▸ **DATA**
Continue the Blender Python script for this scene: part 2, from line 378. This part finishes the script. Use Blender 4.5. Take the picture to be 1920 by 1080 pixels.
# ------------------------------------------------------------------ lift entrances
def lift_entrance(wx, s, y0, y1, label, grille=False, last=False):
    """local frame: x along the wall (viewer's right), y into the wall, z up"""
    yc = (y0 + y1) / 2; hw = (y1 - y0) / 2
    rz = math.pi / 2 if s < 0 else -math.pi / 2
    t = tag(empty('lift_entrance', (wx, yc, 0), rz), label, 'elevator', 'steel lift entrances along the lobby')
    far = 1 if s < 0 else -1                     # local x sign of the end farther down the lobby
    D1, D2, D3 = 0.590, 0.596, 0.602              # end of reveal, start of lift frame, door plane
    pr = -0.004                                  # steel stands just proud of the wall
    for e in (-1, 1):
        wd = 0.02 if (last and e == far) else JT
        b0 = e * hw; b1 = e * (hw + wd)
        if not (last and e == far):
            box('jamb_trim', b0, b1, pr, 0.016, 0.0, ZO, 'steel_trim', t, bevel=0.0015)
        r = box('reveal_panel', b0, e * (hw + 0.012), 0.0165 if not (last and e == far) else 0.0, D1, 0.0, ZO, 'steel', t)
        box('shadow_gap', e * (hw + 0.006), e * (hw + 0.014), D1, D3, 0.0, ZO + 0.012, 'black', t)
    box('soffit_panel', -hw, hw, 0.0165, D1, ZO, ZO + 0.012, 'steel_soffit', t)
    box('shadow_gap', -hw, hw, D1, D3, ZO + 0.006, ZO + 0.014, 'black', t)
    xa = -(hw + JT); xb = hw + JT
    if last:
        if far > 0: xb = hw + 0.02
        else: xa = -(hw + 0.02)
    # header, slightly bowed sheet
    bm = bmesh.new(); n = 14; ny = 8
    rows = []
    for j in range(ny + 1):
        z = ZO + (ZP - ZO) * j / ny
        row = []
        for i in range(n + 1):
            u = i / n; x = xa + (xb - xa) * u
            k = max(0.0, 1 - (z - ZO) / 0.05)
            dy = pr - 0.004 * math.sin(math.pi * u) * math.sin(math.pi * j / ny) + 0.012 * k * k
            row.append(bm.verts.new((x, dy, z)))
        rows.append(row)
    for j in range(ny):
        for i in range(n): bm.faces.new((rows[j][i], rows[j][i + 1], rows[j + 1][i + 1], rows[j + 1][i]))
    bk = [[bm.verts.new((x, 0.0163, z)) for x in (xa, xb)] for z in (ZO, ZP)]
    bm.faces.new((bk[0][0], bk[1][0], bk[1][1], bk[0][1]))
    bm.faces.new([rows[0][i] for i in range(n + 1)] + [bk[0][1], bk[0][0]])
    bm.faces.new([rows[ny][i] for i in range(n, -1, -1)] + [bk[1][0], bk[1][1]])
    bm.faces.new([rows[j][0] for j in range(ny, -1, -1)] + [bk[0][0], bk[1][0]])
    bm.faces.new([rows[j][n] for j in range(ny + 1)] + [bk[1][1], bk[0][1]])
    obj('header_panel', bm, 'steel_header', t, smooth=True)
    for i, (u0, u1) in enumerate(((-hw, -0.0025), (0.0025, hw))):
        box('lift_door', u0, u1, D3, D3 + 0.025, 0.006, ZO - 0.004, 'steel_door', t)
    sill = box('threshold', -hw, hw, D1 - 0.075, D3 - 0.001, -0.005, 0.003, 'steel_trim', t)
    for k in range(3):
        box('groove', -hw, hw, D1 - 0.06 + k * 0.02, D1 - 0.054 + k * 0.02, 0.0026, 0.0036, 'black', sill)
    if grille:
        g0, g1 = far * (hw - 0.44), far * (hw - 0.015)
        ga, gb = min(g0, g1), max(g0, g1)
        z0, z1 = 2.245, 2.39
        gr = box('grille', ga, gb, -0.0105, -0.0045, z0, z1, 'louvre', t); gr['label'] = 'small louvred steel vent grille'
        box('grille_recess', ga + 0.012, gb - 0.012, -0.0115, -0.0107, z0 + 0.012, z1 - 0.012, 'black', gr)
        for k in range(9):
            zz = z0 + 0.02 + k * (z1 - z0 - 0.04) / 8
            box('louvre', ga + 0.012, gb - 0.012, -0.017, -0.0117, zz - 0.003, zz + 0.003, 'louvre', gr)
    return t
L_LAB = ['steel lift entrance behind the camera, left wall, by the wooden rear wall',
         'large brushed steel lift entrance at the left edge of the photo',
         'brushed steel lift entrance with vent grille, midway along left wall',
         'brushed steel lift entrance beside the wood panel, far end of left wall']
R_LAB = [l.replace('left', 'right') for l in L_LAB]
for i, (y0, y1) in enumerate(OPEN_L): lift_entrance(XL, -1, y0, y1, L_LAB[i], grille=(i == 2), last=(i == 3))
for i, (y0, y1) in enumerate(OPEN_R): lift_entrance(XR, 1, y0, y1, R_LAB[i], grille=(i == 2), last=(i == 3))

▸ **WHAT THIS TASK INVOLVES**
From the top of the listing above, restate each line word for word up to and including the line with "box('soffit_panel', -hw, hw, 0.0165, D1, ZO, ZO"; add nothing else.

▸ **SOLVED EXERCISE**
Continue the Blender Python script for this scene: part 2, from line 378. This part finishes the script. Use Blender 4.5. Take the picture to be 1920 by 1080 pixels.
# ------------------------------------------------------------------ lift entrances
def lift_entrance(wx, s, y0, y1, label, grille=False, last=False):
    """local frame: x along the wall (viewer's right), y into the wall, z up"""
    yc = (y0 + y1) / 2; hw = (y1 - y0) / 2
    rz = math.pi / 2 if s < 0 else -math.pi / 2
    t = tag(empty('lift_entrance', (wx, yc, 0), rz), label, 'elevator', 'steel lift entrances along the lobby')
    far = 1 if s < 0 else -1                     # local x sign of the end farther down the lobby
    D1, D2, D3 = 0.590, 0.596, 0.602              # end of reveal, start of lift frame, door plane
    pr = -0.004                                  # steel stands just proud of the wall
    for e in (-1, 1):
        wd = 0.02 if (last and e == far) else JT
        b0 = e * hw; b1 = e * (hw + wd)
        if not (last and e == far):
            box('jamb_trim', b0, b1, pr, 0.016, 0.0, ZO, 'steel_trim', t, bevel=0.0015)
        r = box('reveal_panel', b0, e * (hw + 0.012), 0.0165 if not (last and e == far) else 0.0, D1, 0.0, ZO, 'steel', t)
        box('shadow_gap', e * (hw + 0.006), e * (hw + 0.014), D1, D3, 0.0, ZO + 0.012, 'black', t)
    box('soffit_panel', -hw, hw, 0.0165, D1, ZO, ZO + 0.012, 'steel_soffit', t)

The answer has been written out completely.